3D scene scripts:

╔══

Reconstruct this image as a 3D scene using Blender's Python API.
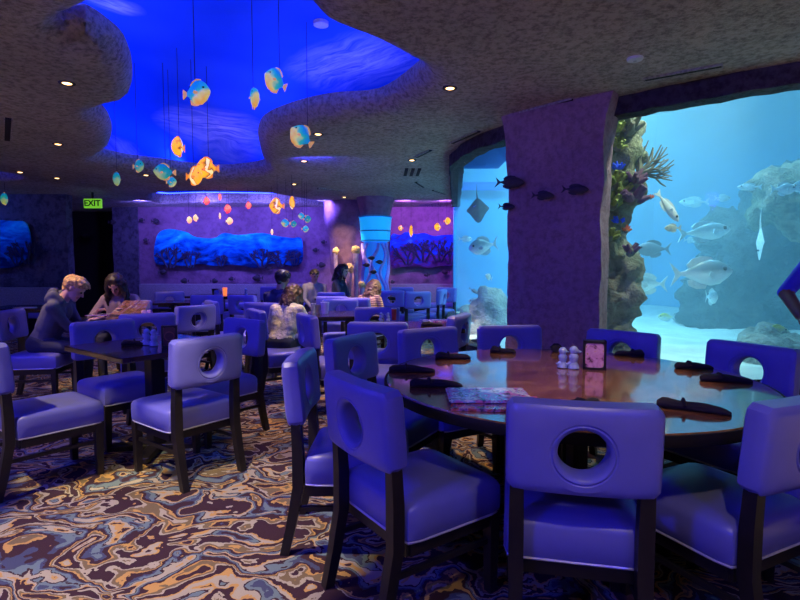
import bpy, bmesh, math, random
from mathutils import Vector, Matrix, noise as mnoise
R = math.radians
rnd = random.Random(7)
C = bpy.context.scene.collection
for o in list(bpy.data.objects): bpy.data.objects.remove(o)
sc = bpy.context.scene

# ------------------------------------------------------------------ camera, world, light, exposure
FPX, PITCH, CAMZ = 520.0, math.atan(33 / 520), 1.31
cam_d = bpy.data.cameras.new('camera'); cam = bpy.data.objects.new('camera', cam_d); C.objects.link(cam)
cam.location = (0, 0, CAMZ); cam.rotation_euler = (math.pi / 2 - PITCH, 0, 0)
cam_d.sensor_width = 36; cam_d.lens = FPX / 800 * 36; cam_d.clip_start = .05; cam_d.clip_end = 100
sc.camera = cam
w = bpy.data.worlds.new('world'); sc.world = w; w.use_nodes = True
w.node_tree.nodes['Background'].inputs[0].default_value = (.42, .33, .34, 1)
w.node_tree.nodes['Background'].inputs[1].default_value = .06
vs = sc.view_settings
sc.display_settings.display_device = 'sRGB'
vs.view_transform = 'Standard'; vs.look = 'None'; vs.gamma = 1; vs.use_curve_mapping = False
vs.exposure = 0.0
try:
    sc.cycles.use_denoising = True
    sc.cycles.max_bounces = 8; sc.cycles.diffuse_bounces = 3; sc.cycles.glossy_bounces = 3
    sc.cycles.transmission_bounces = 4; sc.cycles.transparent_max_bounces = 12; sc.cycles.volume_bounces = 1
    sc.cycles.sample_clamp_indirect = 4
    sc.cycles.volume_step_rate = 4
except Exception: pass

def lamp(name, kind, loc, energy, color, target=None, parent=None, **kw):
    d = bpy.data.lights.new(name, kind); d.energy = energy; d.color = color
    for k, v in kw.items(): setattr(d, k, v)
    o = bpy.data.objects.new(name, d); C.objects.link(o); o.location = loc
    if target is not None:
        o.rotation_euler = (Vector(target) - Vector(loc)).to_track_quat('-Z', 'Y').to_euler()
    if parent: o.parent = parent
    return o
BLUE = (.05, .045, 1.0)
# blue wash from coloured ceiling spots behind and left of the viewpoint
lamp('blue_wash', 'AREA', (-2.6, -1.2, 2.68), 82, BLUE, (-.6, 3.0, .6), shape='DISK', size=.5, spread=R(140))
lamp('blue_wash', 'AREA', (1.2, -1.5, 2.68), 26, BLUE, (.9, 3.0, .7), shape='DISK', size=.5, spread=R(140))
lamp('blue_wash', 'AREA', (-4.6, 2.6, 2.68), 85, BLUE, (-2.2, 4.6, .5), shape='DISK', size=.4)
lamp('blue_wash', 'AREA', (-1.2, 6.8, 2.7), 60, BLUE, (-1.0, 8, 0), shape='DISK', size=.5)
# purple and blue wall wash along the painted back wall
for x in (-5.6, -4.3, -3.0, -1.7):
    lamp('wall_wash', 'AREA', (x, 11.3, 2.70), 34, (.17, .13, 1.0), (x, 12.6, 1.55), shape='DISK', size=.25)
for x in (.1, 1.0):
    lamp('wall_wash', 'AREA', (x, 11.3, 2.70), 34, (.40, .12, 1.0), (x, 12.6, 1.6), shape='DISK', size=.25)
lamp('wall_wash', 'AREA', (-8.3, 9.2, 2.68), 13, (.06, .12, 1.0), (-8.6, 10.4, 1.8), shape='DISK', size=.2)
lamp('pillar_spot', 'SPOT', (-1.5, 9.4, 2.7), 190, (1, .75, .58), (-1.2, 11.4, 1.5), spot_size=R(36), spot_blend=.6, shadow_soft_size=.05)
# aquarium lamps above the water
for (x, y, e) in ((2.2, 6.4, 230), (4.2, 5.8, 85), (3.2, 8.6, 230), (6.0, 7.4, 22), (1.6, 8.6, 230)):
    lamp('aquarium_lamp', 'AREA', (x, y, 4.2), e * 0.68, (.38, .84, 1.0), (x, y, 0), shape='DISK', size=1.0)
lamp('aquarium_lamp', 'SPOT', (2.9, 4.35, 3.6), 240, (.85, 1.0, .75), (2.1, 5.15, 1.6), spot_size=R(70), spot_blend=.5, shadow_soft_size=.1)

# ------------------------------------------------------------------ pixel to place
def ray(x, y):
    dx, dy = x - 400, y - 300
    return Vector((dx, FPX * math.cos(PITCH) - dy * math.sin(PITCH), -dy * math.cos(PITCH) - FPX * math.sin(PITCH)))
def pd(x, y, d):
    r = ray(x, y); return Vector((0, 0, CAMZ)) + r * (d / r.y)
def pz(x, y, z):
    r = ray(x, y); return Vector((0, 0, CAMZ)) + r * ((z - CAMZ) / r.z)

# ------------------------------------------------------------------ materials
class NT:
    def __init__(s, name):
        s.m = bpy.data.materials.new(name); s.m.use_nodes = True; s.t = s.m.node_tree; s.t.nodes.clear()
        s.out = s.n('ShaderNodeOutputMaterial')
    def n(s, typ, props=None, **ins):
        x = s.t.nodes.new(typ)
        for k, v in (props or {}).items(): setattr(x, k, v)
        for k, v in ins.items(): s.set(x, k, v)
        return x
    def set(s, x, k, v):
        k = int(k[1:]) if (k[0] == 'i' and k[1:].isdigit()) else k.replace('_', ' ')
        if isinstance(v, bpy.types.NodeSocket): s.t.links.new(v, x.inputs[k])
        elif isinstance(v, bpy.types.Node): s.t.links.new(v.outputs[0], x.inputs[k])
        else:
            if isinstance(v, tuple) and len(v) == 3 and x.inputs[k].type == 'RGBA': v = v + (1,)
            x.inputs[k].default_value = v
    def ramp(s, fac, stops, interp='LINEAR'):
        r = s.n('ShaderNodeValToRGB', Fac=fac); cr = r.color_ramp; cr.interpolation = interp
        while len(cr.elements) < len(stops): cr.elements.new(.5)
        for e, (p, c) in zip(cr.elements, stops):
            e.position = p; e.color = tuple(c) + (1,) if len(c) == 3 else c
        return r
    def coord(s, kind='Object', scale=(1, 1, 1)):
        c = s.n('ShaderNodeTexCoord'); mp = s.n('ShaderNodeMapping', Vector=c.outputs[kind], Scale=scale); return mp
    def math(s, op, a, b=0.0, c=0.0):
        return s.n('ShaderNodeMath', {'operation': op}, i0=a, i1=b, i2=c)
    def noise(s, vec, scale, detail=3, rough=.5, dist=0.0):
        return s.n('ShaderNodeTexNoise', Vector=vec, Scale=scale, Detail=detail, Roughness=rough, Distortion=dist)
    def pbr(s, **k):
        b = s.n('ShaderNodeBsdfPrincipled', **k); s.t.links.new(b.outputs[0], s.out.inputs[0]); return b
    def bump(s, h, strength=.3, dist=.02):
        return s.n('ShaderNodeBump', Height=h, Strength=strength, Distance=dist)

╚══
╔══

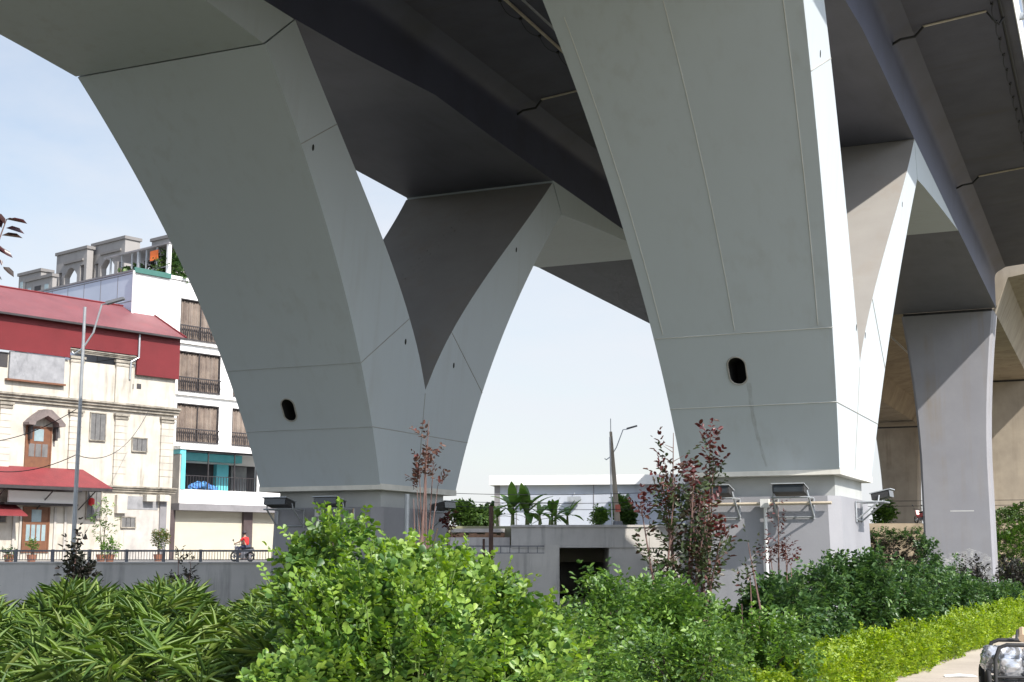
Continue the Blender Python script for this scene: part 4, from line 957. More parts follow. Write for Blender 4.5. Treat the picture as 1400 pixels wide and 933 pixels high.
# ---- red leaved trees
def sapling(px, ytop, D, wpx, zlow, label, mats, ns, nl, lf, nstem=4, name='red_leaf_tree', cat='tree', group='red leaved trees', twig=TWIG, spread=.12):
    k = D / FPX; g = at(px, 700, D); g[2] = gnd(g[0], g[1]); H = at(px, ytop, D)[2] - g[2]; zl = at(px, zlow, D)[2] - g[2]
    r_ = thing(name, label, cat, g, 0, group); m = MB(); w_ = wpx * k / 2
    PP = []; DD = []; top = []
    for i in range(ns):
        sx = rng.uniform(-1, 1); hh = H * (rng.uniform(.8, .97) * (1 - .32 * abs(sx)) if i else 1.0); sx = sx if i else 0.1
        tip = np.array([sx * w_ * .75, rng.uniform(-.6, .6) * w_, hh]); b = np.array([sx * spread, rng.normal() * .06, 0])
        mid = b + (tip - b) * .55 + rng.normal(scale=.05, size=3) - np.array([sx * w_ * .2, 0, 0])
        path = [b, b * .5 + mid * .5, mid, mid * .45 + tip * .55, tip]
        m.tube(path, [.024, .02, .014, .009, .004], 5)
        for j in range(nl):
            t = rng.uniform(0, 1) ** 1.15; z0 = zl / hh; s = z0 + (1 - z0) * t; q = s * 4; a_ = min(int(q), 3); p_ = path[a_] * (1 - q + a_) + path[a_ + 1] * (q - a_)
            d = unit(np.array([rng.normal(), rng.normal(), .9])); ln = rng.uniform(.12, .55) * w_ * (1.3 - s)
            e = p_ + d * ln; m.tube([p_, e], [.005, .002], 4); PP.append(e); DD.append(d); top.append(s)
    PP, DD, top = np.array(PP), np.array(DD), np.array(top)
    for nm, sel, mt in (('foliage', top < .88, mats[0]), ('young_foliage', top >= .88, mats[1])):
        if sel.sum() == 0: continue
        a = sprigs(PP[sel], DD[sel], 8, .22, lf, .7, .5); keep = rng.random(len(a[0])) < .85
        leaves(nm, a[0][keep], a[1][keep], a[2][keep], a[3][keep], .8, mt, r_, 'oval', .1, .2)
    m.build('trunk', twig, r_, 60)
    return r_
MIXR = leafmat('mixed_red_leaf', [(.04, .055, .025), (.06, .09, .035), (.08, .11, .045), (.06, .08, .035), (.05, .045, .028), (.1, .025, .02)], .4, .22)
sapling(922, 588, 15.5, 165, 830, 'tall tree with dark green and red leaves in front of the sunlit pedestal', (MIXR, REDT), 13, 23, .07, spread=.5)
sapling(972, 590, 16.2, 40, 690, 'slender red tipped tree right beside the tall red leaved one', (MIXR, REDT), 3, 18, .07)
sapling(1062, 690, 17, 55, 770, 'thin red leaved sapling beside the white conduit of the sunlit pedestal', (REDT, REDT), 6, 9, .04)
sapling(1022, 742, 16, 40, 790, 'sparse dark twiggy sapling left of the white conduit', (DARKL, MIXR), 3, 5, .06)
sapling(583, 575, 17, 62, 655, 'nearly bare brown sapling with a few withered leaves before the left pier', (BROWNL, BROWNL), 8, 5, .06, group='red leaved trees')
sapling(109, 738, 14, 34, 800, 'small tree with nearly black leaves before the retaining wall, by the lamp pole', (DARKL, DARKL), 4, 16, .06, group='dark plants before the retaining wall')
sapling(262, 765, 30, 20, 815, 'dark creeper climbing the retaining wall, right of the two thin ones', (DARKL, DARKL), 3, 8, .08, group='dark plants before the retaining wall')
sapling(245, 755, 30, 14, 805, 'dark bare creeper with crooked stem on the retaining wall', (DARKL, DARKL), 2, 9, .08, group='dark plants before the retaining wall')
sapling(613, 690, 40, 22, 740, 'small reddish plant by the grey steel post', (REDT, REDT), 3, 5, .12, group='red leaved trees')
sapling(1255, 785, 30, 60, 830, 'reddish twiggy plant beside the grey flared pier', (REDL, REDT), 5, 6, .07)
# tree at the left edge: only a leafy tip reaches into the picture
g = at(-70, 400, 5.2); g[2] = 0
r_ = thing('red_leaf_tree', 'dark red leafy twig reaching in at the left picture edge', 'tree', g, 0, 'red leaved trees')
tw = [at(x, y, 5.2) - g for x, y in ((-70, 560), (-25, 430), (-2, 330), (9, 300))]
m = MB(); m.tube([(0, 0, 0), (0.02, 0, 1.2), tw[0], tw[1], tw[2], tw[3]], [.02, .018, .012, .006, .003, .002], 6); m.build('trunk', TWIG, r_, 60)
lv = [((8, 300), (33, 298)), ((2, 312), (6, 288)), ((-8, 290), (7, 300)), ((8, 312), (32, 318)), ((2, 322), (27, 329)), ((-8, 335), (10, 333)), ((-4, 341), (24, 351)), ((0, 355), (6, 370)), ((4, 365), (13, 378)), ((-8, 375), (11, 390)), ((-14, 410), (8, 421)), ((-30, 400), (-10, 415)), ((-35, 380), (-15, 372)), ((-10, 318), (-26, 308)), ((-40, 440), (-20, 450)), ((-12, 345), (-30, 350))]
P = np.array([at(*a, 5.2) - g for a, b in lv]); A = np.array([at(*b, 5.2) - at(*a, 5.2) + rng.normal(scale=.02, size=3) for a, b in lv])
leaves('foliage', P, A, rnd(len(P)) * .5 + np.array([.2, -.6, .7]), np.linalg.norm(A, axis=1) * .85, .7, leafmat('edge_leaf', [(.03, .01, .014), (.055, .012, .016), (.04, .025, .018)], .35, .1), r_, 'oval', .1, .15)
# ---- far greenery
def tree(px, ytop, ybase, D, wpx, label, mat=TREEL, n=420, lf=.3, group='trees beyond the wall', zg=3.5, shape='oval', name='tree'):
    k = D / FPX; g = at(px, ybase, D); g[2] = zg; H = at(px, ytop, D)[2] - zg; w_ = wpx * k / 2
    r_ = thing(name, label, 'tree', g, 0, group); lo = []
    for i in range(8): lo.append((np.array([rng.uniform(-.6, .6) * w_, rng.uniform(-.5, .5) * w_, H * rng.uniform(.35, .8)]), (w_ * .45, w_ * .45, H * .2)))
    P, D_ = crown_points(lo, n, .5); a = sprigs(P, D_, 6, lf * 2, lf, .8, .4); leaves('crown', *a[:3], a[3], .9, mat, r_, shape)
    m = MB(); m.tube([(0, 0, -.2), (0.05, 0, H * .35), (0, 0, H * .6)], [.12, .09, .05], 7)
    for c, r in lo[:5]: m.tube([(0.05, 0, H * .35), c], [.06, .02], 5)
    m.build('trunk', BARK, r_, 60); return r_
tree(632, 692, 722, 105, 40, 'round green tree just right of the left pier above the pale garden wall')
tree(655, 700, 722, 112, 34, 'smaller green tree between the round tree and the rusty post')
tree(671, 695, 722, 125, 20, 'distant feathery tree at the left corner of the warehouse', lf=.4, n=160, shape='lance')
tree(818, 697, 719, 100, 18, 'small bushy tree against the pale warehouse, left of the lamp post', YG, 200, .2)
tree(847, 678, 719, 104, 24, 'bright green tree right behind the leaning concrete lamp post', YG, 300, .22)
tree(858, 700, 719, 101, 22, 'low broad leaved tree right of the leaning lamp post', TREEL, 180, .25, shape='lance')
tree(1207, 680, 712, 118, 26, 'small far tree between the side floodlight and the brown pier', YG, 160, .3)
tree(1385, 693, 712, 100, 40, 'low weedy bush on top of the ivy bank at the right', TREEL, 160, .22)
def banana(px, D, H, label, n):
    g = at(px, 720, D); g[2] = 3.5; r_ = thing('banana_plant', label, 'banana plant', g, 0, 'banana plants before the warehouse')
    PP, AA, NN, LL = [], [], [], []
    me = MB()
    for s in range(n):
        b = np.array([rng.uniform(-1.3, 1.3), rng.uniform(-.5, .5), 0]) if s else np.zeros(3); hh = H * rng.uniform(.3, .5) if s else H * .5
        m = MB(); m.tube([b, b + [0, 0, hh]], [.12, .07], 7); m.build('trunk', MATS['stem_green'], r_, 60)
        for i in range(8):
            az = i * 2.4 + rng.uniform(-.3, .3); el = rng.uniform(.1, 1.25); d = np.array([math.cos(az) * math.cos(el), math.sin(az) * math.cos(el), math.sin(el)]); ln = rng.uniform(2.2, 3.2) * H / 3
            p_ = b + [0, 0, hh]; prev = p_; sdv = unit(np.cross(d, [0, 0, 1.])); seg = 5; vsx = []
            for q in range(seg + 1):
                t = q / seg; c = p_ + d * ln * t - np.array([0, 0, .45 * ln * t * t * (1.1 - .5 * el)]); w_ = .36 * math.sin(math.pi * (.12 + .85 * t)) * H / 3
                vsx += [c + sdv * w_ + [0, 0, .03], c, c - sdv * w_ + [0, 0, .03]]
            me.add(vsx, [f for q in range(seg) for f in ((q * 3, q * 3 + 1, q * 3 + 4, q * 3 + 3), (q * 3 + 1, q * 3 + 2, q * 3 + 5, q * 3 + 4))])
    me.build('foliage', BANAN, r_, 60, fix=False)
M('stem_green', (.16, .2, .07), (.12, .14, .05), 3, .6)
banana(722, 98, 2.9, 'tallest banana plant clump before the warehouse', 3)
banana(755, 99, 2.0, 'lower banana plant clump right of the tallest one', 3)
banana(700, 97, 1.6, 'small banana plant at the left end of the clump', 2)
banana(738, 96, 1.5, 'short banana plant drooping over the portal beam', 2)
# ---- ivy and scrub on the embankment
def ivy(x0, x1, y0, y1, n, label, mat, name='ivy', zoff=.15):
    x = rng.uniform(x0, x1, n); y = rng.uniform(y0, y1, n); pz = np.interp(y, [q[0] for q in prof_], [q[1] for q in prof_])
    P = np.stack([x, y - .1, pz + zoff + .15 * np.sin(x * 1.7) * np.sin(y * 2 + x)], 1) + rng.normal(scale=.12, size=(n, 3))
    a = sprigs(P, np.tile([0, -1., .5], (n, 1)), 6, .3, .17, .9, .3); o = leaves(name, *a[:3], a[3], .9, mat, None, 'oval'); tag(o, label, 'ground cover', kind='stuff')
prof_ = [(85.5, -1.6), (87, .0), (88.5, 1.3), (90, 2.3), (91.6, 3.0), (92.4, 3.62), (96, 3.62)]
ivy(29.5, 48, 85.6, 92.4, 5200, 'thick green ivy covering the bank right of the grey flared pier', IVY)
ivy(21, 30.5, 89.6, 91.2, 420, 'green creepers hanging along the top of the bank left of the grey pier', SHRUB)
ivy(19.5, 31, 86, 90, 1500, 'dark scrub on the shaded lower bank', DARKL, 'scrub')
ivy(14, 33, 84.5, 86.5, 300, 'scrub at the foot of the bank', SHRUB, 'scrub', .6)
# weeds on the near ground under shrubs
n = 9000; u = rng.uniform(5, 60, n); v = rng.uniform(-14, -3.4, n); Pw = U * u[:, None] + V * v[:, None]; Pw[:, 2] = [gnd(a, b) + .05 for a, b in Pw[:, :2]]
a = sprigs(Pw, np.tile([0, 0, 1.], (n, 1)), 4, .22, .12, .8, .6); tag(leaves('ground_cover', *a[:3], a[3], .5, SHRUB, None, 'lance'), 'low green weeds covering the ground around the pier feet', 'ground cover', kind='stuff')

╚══

§ REQUIRED TASK: Copy the lines above exactly, starting with the line that contains "Reconstruct this image" and ending with the line that contains "except Exception: pass", and leave out any pictures.

§ EXPECTED ANSWER:
Reconstruct this image as a 3D scene using Blender's Python API.
import bpy, bmesh, math, random
from mathutils import Vector, Matrix, noise as mnoise
R = math.radians
rnd = random.Random(7)
C = bpy.context.scene.collection
for o in list(bpy.data.objects): bpy.data.objects.remove(o)
sc = bpy.context.scene

# ------------------------------------------------------------------ camera, world, light, exposure
FPX, PITCH, CAMZ = 520.0, math.atan(33 / 520), 1.31
cam_d = bpy.data.cameras.new('camera'); cam = bpy.data.objects.new('camera', cam_d); C.objects.link(cam)
cam.location = (0, 0, CAMZ); cam.rotation_euler = (math.pi / 2 - PITCH, 0, 0)
cam_d.sensor_width = 36; cam_d.lens = FPX / 800 * 36; cam_d.clip_start = .05; cam_d.clip_end = 100
sc.camera = cam
w = bpy.data.worlds.new('world'); sc.world = w; w.use_nodes = True
w.node_tree.nodes['Background'].inputs[0].default_value = (.42, .33, .34, 1)
w.node_tree.nodes['Background'].inputs[1].default_value = .06
vs = sc.view_settings
sc.display_settings.display_device = 'sRGB'
vs.view_transform = 'Standard'; vs.look = 'None'; vs.gamma = 1; vs.use_curve_mapping = False
vs.exposure = 0.0
try:
    sc.cycles.use_denoising = True
    sc.cycles.max_bounces = 8; sc.cycles.diffuse_bounces = 3; sc.cycles.glossy_bounces = 3
    sc.cycles.transmission_bounces = 4; sc.cycles.transparent_max_bounces = 12; sc.cycles.volume_bounces = 1
    sc.cycles.sample_clamp_indirect = 4
    sc.cycles.volume_step_rate = 4
except Exception: pass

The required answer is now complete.